• _Required work_:
Only the lines from the one containing "Generate a Blender" through the one containing "COL = scene.collection" should be duplicated, exactly as they appear. Pictures are to be left out.

• _Record set_:
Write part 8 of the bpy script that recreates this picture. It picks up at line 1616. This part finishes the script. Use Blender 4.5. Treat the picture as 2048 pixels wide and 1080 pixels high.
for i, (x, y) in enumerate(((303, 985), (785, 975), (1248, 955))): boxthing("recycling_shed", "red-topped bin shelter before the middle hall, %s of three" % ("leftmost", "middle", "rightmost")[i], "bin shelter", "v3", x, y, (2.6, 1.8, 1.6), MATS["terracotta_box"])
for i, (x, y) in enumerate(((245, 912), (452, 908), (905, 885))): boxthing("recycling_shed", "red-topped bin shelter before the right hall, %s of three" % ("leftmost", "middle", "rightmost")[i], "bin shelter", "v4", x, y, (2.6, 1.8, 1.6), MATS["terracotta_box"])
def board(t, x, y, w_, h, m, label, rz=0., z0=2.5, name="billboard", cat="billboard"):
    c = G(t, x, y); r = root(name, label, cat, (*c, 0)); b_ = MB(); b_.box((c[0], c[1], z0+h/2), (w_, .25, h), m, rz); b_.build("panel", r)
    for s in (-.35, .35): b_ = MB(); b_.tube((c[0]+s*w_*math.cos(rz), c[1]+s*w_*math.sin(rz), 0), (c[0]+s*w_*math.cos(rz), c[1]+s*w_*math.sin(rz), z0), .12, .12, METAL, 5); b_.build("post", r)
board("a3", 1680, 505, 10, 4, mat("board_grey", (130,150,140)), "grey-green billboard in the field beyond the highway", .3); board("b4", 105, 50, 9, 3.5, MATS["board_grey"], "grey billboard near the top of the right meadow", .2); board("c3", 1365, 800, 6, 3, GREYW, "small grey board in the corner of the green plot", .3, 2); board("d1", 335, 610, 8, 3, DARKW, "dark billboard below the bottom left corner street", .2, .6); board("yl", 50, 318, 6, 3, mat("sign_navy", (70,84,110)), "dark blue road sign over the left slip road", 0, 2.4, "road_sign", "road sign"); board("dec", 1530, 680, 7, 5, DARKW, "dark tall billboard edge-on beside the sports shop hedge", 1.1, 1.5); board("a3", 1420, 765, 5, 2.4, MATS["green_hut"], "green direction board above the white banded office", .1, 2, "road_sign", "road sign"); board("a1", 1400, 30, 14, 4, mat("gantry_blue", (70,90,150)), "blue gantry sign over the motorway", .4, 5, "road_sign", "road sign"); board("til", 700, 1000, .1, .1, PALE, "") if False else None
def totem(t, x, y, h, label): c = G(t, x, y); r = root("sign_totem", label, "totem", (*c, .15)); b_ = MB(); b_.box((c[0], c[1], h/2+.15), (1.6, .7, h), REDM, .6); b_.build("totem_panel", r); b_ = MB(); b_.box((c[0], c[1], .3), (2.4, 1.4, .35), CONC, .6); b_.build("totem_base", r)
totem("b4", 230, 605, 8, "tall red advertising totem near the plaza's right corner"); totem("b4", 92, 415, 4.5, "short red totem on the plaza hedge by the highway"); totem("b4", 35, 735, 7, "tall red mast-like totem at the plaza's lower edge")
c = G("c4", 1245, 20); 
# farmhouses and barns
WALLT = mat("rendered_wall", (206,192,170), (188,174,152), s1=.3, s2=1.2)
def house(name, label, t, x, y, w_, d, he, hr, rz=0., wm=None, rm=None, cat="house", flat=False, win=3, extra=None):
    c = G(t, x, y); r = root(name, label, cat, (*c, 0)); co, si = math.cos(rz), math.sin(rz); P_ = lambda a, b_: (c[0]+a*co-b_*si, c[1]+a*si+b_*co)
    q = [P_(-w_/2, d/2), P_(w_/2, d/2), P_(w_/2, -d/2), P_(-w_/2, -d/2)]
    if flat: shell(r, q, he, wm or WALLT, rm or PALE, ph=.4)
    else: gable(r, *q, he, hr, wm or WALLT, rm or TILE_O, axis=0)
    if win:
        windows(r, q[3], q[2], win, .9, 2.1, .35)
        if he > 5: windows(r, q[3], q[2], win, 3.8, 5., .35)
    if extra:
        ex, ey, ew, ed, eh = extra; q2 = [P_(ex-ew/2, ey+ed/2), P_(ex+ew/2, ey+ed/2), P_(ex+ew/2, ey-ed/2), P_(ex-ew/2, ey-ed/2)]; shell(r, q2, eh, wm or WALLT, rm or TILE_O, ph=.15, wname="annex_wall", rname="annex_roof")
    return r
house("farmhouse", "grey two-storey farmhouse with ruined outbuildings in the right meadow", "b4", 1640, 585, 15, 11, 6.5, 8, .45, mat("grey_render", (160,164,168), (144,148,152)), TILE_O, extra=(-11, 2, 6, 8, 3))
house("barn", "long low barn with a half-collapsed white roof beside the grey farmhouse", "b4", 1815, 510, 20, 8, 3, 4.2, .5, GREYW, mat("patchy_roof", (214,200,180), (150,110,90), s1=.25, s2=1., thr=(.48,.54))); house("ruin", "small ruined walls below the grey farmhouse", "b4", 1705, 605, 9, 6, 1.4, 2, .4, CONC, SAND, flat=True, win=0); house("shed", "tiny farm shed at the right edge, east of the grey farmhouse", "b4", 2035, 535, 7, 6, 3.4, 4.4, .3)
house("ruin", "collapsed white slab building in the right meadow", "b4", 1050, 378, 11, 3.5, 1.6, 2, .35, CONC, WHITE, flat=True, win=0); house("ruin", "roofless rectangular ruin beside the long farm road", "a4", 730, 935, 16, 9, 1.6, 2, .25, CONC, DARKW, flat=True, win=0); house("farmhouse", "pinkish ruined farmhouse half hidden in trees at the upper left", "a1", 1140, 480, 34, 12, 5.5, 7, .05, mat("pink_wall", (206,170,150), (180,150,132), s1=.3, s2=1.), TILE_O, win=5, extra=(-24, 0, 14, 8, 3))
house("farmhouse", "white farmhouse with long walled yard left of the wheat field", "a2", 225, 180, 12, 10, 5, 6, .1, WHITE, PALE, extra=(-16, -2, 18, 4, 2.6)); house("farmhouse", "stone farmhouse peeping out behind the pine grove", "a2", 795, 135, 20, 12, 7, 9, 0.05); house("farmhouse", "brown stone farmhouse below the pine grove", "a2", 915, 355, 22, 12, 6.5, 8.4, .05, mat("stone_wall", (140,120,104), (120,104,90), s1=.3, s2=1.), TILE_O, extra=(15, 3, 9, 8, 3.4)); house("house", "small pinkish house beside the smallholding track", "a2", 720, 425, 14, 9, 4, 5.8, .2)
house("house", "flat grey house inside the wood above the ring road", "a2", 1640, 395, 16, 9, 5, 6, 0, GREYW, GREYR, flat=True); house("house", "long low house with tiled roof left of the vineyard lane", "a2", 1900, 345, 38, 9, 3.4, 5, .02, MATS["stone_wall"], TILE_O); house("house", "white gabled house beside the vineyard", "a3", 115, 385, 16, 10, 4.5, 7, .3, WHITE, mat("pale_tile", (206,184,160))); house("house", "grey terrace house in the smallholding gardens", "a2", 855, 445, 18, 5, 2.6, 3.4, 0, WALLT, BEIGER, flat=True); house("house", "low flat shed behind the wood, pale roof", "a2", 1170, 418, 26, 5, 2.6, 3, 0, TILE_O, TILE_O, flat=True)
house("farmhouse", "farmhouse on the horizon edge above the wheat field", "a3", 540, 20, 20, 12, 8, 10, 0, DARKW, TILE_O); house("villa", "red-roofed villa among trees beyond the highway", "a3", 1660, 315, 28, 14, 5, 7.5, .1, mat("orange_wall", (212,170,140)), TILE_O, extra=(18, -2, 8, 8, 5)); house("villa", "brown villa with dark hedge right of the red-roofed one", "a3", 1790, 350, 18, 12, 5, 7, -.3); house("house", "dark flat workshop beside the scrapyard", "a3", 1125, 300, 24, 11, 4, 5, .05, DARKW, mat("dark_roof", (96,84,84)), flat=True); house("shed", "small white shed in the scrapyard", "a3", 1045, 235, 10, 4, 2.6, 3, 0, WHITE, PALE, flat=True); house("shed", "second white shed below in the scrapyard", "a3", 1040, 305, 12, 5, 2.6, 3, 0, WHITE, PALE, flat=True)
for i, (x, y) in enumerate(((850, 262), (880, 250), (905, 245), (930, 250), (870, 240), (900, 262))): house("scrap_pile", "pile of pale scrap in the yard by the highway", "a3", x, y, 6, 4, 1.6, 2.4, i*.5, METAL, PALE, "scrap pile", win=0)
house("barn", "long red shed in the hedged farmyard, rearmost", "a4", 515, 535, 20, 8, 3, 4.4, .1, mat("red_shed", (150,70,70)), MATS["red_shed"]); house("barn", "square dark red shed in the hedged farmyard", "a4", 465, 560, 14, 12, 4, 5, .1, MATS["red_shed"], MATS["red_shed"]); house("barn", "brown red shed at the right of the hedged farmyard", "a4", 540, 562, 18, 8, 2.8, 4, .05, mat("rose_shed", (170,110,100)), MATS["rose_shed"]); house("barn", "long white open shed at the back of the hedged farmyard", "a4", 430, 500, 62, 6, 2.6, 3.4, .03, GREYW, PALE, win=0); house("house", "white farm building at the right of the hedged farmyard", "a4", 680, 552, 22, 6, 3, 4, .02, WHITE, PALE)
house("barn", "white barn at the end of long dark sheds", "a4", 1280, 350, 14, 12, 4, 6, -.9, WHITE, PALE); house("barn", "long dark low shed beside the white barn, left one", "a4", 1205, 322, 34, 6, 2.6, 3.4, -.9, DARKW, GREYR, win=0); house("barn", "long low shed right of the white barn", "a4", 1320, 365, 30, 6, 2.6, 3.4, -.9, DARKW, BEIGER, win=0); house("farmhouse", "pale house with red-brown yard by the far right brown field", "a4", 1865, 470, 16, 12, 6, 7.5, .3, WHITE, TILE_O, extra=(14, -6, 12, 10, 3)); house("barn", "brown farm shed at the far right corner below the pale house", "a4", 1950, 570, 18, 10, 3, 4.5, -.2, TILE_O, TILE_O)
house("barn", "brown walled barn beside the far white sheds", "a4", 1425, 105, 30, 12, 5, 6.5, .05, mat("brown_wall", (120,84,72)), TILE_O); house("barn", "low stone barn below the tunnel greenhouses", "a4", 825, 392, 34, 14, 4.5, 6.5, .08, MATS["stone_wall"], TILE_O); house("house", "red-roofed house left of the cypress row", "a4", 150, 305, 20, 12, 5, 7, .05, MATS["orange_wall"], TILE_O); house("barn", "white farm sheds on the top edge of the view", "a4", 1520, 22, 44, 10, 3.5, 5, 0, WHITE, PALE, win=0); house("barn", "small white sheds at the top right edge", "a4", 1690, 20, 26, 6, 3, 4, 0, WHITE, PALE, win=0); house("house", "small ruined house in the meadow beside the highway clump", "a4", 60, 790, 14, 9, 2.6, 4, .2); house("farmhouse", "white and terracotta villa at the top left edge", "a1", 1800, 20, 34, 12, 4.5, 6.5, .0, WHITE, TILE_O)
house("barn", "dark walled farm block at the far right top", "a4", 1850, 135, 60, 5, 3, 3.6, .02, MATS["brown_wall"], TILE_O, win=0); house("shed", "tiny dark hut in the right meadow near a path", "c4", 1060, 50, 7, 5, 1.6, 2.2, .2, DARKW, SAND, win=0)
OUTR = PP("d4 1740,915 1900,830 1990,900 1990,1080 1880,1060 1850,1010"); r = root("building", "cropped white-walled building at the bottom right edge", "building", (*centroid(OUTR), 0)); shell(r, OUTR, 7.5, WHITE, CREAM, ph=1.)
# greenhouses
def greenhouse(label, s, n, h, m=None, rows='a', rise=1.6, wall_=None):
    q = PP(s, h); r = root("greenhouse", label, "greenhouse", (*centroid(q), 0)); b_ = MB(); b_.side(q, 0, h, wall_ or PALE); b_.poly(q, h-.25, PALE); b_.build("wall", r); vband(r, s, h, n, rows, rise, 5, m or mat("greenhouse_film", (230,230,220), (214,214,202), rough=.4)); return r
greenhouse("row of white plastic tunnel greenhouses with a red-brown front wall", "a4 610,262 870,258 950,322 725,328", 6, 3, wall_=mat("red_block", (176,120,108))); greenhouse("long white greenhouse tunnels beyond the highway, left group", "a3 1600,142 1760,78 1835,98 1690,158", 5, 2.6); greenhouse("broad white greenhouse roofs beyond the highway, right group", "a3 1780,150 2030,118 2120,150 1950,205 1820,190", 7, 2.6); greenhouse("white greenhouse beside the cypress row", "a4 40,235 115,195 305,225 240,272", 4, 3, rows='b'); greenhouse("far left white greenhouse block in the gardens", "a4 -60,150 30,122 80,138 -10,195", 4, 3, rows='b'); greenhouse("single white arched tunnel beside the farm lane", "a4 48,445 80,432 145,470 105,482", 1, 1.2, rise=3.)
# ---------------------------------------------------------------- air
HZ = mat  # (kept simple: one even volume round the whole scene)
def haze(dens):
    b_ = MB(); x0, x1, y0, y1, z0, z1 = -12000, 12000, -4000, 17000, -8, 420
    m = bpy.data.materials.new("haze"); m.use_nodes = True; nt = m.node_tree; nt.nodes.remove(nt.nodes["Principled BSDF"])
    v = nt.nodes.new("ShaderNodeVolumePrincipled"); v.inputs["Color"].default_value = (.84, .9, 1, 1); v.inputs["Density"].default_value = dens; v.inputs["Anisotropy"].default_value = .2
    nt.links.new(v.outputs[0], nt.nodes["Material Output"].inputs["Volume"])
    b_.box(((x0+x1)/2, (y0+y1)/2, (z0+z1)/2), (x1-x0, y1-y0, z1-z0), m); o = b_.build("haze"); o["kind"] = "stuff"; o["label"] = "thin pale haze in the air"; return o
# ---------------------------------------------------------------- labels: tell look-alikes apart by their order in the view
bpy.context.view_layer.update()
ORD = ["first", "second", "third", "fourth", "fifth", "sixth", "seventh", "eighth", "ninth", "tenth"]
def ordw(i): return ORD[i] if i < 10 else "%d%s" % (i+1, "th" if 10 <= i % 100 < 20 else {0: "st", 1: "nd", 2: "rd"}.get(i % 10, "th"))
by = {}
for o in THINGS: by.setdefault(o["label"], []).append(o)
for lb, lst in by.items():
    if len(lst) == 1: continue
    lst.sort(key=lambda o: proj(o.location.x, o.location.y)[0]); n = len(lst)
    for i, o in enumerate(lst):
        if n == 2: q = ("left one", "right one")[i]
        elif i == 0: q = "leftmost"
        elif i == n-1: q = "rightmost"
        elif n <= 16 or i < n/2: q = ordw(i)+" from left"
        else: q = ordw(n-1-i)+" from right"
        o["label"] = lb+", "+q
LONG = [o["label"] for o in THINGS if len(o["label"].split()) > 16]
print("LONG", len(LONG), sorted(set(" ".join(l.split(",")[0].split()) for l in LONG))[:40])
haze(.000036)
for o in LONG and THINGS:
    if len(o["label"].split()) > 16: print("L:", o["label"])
--
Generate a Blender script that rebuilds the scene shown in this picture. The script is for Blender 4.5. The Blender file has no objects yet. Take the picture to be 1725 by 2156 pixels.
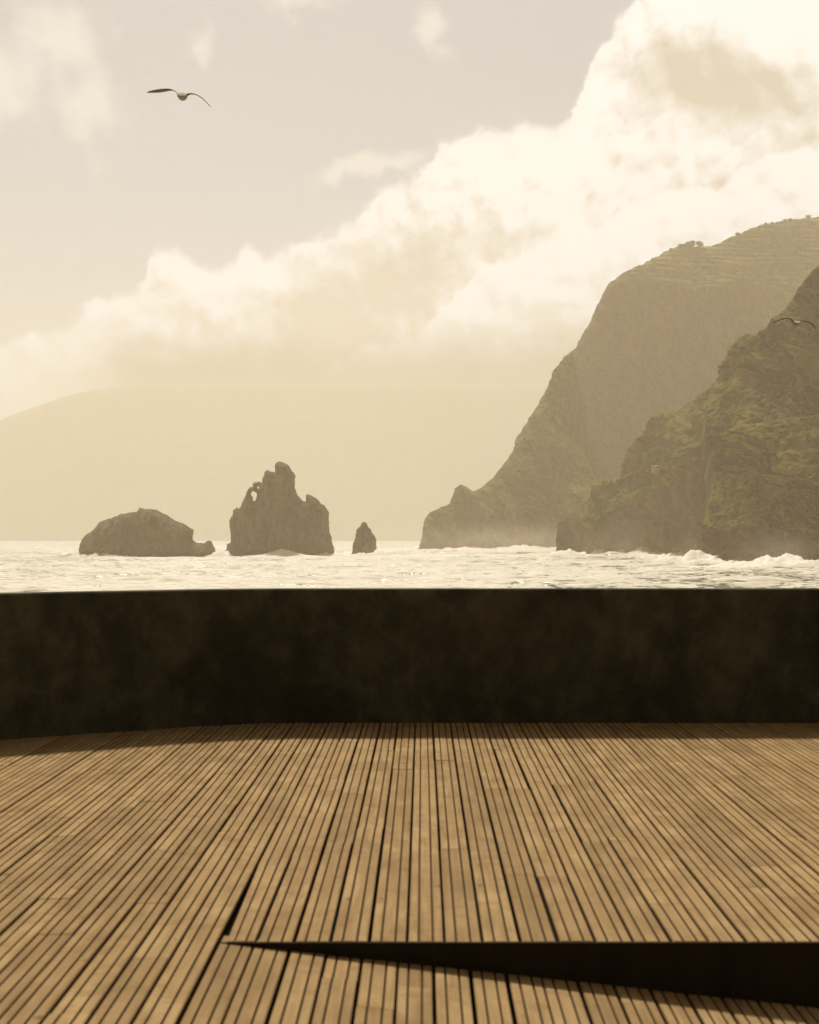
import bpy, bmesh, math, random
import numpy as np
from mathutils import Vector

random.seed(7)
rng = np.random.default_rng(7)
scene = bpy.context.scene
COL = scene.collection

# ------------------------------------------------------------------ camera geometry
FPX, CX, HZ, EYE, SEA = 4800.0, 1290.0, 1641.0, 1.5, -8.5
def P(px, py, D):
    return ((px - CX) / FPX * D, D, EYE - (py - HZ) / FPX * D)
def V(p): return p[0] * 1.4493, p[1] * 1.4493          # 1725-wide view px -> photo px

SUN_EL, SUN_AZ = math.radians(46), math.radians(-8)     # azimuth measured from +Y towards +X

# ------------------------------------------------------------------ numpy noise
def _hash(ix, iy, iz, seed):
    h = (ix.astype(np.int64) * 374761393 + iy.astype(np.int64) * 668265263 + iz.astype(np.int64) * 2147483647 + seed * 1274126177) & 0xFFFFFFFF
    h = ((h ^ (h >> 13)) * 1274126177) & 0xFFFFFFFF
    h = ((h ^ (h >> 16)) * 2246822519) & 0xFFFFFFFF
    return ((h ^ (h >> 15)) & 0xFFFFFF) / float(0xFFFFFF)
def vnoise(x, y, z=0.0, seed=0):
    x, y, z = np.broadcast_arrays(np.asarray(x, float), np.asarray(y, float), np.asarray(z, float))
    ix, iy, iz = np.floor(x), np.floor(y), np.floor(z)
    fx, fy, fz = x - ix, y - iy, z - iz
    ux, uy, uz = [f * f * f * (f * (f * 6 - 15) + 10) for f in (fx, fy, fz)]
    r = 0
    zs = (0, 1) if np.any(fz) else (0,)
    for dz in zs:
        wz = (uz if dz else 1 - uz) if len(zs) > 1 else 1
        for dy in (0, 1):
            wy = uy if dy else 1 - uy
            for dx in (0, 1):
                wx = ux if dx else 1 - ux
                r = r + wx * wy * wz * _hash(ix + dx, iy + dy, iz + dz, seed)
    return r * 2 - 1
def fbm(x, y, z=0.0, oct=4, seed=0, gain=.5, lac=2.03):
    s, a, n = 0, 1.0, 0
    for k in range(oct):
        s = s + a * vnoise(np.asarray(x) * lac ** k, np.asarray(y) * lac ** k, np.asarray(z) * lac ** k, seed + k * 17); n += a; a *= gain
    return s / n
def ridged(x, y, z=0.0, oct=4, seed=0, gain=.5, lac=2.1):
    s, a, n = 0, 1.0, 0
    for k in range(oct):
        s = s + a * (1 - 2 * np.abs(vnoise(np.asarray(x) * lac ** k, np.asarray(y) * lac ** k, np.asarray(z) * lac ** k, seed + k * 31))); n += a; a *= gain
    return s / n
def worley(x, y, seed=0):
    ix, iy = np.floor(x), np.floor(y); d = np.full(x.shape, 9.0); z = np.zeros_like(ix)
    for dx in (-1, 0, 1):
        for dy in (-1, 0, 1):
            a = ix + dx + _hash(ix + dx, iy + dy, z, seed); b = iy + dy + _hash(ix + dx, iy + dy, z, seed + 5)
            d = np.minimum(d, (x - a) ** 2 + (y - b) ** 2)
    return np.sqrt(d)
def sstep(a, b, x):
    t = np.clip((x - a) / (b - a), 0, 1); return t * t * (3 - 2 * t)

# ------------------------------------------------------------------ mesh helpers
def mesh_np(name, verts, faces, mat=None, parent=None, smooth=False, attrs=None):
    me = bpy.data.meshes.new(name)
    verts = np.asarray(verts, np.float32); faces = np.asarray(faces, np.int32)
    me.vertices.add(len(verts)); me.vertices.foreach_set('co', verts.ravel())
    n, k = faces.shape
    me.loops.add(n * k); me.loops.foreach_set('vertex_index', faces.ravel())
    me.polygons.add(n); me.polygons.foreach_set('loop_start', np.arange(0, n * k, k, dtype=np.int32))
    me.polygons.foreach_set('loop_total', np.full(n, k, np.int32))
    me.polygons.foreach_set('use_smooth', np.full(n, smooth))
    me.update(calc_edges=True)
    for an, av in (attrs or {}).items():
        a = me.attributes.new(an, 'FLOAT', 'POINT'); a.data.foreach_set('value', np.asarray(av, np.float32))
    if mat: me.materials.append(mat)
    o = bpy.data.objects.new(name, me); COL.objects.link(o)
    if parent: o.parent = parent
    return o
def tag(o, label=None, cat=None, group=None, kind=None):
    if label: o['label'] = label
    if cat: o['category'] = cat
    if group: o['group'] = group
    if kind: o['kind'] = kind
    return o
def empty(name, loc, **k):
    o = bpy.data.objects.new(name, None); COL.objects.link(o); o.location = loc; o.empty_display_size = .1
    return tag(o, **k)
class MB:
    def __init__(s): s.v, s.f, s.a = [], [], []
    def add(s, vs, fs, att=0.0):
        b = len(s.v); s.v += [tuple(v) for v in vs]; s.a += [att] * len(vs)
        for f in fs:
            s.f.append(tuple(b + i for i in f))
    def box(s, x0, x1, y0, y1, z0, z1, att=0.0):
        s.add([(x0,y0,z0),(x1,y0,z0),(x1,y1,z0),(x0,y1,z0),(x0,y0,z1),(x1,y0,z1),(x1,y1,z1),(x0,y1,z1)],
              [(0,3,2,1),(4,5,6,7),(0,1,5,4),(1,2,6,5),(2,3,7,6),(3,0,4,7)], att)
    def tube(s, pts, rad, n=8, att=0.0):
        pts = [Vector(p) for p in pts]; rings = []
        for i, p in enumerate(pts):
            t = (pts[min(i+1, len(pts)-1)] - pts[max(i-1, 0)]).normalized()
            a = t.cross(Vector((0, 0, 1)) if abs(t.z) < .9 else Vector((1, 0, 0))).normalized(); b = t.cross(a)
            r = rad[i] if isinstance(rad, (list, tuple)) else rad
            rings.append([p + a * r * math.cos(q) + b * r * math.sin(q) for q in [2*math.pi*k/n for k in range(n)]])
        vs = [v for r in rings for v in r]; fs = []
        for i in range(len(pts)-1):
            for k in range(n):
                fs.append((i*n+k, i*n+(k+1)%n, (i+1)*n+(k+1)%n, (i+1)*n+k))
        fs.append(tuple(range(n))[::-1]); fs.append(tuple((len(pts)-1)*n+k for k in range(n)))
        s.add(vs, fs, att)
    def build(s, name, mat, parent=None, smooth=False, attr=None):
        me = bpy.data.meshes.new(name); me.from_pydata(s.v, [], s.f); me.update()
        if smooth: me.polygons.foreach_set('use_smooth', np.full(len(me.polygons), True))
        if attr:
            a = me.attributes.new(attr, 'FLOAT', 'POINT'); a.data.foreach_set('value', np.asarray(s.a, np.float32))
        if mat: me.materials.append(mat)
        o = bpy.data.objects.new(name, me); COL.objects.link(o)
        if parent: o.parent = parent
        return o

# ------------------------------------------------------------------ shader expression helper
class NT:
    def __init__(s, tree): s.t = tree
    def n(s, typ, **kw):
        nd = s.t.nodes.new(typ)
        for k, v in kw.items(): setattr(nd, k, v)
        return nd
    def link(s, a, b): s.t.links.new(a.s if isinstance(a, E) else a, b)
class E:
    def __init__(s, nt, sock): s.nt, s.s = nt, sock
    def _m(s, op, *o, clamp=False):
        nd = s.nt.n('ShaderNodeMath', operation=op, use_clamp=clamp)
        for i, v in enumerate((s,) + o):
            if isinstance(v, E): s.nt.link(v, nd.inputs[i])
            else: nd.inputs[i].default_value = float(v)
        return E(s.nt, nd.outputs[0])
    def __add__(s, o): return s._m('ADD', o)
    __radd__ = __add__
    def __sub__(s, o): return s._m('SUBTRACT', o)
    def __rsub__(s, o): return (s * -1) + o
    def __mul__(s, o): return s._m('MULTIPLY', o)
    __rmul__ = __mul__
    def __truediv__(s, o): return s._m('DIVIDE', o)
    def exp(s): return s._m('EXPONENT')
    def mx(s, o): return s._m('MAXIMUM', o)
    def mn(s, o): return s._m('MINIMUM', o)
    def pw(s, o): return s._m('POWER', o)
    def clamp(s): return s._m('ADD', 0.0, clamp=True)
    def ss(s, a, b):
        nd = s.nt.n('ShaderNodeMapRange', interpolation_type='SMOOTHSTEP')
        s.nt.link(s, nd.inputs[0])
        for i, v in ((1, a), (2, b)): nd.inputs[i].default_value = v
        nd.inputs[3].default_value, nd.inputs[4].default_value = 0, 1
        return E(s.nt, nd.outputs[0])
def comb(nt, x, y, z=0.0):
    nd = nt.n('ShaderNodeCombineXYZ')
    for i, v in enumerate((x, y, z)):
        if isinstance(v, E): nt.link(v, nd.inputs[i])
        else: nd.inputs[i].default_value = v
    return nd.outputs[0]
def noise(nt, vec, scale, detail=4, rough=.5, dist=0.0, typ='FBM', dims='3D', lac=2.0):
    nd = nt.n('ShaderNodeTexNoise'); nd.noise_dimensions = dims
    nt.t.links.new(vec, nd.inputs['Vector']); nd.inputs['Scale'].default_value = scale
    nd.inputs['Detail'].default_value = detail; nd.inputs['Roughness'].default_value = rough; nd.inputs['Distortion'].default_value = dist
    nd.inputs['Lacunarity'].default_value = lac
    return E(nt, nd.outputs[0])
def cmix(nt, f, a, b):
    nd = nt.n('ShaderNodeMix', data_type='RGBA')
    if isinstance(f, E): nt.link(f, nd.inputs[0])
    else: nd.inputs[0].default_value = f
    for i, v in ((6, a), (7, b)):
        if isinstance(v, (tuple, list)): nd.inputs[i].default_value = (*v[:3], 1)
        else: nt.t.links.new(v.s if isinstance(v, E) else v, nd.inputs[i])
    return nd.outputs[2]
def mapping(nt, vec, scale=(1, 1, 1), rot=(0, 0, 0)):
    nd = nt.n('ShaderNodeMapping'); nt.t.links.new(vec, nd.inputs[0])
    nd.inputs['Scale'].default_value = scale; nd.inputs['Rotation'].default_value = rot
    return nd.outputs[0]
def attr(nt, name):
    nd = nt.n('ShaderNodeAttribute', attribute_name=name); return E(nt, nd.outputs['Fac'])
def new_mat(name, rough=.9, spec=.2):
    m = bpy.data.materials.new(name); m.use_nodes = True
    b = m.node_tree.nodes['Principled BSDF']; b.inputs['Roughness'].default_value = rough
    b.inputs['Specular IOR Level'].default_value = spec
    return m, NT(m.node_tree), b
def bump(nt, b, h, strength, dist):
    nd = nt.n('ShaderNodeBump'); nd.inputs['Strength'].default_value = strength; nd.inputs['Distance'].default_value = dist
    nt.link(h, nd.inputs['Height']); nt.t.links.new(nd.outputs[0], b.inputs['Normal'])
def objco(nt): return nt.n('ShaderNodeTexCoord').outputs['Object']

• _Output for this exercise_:
Generate a Blender script that rebuilds the scene shown in this picture. The script is for Blender 4.5. The Blender file has no objects yet. Take the picture to be 1725 by 2156 pixels.
import bpy, bmesh, math, random
import numpy as np
from mathutils import Vector

random.seed(7)
rng = np.random.default_rng(7)
scene = bpy.context.scene
COL = scene.collection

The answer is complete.